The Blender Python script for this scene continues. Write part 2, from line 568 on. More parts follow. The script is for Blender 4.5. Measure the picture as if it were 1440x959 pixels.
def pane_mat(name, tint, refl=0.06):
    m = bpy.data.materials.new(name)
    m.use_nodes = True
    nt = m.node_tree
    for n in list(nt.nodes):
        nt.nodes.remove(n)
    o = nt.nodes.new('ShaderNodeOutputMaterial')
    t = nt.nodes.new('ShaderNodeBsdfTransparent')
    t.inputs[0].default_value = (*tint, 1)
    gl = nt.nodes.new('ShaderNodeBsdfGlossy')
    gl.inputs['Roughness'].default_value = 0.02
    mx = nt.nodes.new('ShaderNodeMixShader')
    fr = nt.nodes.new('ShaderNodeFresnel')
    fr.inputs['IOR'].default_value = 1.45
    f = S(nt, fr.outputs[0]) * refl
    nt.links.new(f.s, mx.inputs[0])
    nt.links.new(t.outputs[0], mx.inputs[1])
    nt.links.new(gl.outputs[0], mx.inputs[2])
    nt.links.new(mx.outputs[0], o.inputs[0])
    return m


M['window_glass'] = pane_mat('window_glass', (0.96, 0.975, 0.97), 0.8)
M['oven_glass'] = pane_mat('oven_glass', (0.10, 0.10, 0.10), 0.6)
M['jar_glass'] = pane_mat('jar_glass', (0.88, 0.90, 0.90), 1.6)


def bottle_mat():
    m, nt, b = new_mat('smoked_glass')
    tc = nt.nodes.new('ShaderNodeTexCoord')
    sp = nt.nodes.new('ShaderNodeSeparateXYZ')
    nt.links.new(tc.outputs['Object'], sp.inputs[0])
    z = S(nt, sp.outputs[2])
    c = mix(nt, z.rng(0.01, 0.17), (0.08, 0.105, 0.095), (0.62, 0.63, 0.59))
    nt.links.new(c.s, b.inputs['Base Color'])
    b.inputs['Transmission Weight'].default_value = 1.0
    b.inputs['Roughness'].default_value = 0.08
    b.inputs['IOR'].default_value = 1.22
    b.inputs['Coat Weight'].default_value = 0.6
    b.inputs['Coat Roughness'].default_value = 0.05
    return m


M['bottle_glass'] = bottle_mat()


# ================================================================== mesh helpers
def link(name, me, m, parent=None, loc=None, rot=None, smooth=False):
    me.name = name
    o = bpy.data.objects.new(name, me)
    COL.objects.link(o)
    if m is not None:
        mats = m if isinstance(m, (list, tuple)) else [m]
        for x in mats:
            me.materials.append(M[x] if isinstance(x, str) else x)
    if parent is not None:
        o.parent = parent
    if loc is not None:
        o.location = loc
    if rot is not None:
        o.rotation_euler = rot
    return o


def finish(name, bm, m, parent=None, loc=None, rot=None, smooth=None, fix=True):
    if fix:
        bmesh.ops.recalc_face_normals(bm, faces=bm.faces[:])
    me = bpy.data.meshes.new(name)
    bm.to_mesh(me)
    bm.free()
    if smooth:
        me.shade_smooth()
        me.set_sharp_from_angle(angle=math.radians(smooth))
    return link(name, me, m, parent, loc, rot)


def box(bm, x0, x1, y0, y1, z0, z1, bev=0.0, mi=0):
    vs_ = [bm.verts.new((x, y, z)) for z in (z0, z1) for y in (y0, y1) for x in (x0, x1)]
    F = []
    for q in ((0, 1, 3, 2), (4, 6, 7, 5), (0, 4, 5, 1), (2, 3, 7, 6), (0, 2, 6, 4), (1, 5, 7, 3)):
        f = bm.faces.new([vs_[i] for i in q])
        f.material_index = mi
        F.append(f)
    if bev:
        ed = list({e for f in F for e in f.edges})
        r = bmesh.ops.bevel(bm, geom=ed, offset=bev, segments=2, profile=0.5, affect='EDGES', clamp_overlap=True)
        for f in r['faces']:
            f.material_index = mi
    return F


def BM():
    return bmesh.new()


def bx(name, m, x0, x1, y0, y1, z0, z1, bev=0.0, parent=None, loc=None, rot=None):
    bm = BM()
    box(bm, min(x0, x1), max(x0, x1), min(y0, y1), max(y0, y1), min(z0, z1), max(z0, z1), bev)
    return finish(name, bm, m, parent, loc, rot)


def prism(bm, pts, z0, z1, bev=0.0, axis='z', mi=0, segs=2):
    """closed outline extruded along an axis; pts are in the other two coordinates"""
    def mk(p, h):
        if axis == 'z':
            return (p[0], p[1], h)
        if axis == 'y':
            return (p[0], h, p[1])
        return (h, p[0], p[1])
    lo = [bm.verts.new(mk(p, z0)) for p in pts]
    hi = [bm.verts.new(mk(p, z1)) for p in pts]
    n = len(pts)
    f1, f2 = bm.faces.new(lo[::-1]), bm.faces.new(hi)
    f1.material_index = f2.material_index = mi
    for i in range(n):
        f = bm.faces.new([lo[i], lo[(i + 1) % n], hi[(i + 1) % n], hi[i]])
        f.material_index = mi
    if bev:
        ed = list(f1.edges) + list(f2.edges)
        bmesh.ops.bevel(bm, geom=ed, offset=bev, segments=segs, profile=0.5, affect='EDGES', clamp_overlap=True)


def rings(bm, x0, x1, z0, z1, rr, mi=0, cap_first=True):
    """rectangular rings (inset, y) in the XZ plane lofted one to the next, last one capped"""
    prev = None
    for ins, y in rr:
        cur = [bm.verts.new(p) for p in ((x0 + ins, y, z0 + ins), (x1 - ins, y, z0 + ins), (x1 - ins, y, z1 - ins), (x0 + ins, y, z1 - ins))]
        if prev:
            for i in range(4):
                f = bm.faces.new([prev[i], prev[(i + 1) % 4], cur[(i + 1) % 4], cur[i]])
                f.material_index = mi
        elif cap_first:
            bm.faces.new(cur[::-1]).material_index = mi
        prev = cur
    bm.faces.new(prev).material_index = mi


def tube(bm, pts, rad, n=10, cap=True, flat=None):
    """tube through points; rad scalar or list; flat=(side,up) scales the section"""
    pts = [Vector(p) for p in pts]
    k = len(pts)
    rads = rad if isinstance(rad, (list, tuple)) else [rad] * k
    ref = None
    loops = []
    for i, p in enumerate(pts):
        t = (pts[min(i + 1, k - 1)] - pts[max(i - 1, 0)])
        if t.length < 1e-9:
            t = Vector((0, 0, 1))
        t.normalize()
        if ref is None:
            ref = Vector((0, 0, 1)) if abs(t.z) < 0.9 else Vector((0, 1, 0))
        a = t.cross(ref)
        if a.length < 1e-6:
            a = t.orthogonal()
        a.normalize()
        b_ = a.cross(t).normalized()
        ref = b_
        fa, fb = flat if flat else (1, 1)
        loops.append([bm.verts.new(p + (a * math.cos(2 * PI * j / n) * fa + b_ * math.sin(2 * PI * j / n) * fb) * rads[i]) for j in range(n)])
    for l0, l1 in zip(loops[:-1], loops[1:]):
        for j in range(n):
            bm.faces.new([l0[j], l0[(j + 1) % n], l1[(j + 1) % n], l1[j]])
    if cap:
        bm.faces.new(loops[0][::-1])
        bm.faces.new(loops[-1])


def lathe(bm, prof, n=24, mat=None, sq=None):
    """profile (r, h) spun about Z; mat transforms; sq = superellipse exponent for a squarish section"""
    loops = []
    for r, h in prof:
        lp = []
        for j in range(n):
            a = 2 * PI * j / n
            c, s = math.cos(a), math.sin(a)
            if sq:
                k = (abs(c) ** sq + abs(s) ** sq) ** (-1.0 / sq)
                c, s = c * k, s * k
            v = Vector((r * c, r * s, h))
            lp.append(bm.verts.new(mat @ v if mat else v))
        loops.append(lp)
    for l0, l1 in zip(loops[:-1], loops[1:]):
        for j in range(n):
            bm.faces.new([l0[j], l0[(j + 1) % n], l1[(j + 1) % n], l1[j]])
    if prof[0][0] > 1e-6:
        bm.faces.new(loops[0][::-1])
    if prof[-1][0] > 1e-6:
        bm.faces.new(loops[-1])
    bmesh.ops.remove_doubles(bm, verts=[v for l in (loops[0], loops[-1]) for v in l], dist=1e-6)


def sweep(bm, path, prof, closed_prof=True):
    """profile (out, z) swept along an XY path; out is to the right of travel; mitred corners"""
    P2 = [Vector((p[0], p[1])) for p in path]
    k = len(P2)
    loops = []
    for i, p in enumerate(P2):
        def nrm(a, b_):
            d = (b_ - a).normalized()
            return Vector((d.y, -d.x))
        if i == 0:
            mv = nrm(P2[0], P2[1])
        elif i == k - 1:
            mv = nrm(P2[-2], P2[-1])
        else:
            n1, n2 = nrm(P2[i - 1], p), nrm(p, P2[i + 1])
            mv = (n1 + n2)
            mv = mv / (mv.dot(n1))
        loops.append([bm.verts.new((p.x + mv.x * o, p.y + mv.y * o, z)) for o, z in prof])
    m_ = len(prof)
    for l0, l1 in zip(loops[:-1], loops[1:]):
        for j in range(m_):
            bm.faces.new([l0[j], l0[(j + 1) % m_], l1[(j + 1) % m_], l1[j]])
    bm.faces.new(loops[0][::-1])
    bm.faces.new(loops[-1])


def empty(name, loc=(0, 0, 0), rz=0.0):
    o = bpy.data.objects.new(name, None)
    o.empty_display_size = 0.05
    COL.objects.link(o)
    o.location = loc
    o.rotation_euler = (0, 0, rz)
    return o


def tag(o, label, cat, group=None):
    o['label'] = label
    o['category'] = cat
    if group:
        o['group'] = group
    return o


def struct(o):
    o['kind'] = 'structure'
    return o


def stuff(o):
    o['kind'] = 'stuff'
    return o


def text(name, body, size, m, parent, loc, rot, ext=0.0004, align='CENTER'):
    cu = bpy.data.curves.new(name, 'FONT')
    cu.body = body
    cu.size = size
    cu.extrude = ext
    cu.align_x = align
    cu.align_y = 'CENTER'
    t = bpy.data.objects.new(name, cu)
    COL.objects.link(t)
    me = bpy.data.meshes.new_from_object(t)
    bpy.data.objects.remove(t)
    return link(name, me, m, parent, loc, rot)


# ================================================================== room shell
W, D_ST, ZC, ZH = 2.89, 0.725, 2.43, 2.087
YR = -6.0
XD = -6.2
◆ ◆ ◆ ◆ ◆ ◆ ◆
→ **What the task asks**:
Reproduce only the lines from the top of the material through the one bearing "M['bottle_glass'] = bottle_mat()", each exactly as it stands.

→ **Written solution**:
The Blender Python script for this scene continues. Write part 2, from line 568 on. More parts follow. The script is for Blender 4.5. Measure the picture as if it were 1440x959 pixels.
def pane_mat(name, tint, refl=0.06):
    m = bpy.data.materials.new(name)
    m.use_nodes = True
    nt = m.node_tree
    for n in list(nt.nodes):
        nt.nodes.remove(n)
    o = nt.nodes.new('ShaderNodeOutputMaterial')
    t = nt.nodes.new('ShaderNodeBsdfTransparent')
    t.inputs[0].default_value = (*tint, 1)
    gl = nt.nodes.new('ShaderNodeBsdfGlossy')
    gl.inputs['Roughness'].default_value = 0.02
    mx = nt.nodes.new('ShaderNodeMixShader')
    fr = nt.nodes.new('ShaderNodeFresnel')
    fr.inputs['IOR'].default_value = 1.45
    f = S(nt, fr.outputs[0]) * refl
    nt.links.new(f.s, mx.inputs[0])
    nt.links.new(t.outputs[0], mx.inputs[1])
    nt.links.new(gl.outputs[0], mx.inputs[2])
    nt.links.new(mx.outputs[0], o.inputs[0])
    return m


M['window_glass'] = pane_mat('window_glass', (0.96, 0.975, 0.97), 0.8)
M['oven_glass'] = pane_mat('oven_glass', (0.10, 0.10, 0.10), 0.6)
M['jar_glass'] = pane_mat('jar_glass', (0.88, 0.90, 0.90), 1.6)


def bottle_mat():
    m, nt, b = new_mat('smoked_glass')
    tc = nt.nodes.new('ShaderNodeTexCoord')
    sp = nt.nodes.new('ShaderNodeSeparateXYZ')
    nt.links.new(tc.outputs['Object'], sp.inputs[0])
    z = S(nt, sp.outputs[2])
    c = mix(nt, z.rng(0.01, 0.17), (0.08, 0.105, 0.095), (0.62, 0.63, 0.59))
    nt.links.new(c.s, b.inputs['Base Color'])
    b.inputs['Transmission Weight'].default_value = 1.0
    b.inputs['Roughness'].default_value = 0.08
    b.inputs['IOR'].default_value = 1.22
    b.inputs['Coat Weight'].default_value = 0.6
    b.inputs['Coat Roughness'].default_value = 0.05
    return m


M['bottle_glass'] = bottle_mat()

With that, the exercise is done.